[START OF Raw data]

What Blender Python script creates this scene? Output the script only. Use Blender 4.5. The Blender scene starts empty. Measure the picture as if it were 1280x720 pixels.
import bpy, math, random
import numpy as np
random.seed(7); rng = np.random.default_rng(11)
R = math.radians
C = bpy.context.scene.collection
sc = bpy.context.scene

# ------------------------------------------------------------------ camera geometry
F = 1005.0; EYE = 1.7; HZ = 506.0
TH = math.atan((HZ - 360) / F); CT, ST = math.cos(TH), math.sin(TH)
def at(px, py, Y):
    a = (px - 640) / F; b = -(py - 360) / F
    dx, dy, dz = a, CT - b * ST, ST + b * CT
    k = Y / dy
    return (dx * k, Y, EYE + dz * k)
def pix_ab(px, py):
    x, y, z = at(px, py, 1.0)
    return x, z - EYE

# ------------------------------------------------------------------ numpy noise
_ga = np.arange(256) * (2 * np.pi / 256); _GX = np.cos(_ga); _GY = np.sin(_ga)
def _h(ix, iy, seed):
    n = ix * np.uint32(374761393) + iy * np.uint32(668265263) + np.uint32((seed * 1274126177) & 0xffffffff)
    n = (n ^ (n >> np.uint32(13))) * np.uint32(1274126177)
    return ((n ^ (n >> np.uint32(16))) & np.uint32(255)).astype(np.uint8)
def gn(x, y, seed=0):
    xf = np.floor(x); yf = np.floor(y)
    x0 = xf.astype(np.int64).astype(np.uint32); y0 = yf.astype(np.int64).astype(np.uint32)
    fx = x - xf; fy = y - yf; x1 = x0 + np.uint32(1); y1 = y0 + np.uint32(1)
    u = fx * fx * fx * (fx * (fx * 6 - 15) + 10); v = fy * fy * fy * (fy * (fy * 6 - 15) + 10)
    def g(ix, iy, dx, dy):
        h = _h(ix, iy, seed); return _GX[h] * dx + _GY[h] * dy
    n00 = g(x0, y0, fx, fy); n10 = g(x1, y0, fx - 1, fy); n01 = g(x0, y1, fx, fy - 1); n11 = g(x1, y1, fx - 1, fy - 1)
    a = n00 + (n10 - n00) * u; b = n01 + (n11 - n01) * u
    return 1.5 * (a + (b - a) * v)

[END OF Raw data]

What to work on:
Return the material in full, exactly as shown.

Task response:
What Blender Python script creates this scene? Output the script only. Use Blender 4.5. The Blender scene starts empty. Measure the picture as if it were 1280x720 pixels.
import bpy, math, random
import numpy as np
random.seed(7); rng = np.random.default_rng(11)
R = math.radians
C = bpy.context.scene.collection
sc = bpy.context.scene

# ------------------------------------------------------------------ camera geometry
F = 1005.0; EYE = 1.7; HZ = 506.0
TH = math.atan((HZ - 360) / F); CT, ST = math.cos(TH), math.sin(TH)
def at(px, py, Y):
    a = (px - 640) / F; b = -(py - 360) / F
    dx, dy, dz = a, CT - b * ST, ST + b * CT
    k = Y / dy
    return (dx * k, Y, EYE + dz * k)
def pix_ab(px, py):
    x, y, z = at(px, py, 1.0)
    return x, z - EYE

# ------------------------------------------------------------------ numpy noise
_ga = np.arange(256) * (2 * np.pi / 256); _GX = np.cos(_ga); _GY = np.sin(_ga)
def _h(ix, iy, seed):
    n = ix * np.uint32(374761393) + iy * np.uint32(668265263) + np.uint32((seed * 1274126177) & 0xffffffff)
    n = (n ^ (n >> np.uint32(13))) * np.uint32(1274126177)
    return ((n ^ (n >> np.uint32(16))) & np.uint32(255)).astype(np.uint8)
def gn(x, y, seed=0):
    xf = np.floor(x); yf = np.floor(y)
    x0 = xf.astype(np.int64).astype(np.uint32); y0 = yf.astype(np.int64).astype(np.uint32)
    fx = x - xf; fy = y - yf; x1 = x0 + np.uint32(1); y1 = y0 + np.uint32(1)
    u = fx * fx * fx * (fx * (fx * 6 - 15) + 10); v = fy * fy * fy * (fy * (fy * 6 - 15) + 10)
    def g(ix, iy, dx, dy):
        h = _h(ix, iy, seed); return _GX[h] * dx + _GY[h] * dy
    n00 = g(x0, y0, fx, fy); n10 = g(x1, y0, fx - 1, fy); n01 = g(x0, y1, fx, fy - 1); n11 = g(x1, y1, fx - 1, fy - 1)
    a = n00 + (n10 - n00) * u; b = n01 + (n11 - n01) * u
    return 1.5 * (a + (b - a) * v)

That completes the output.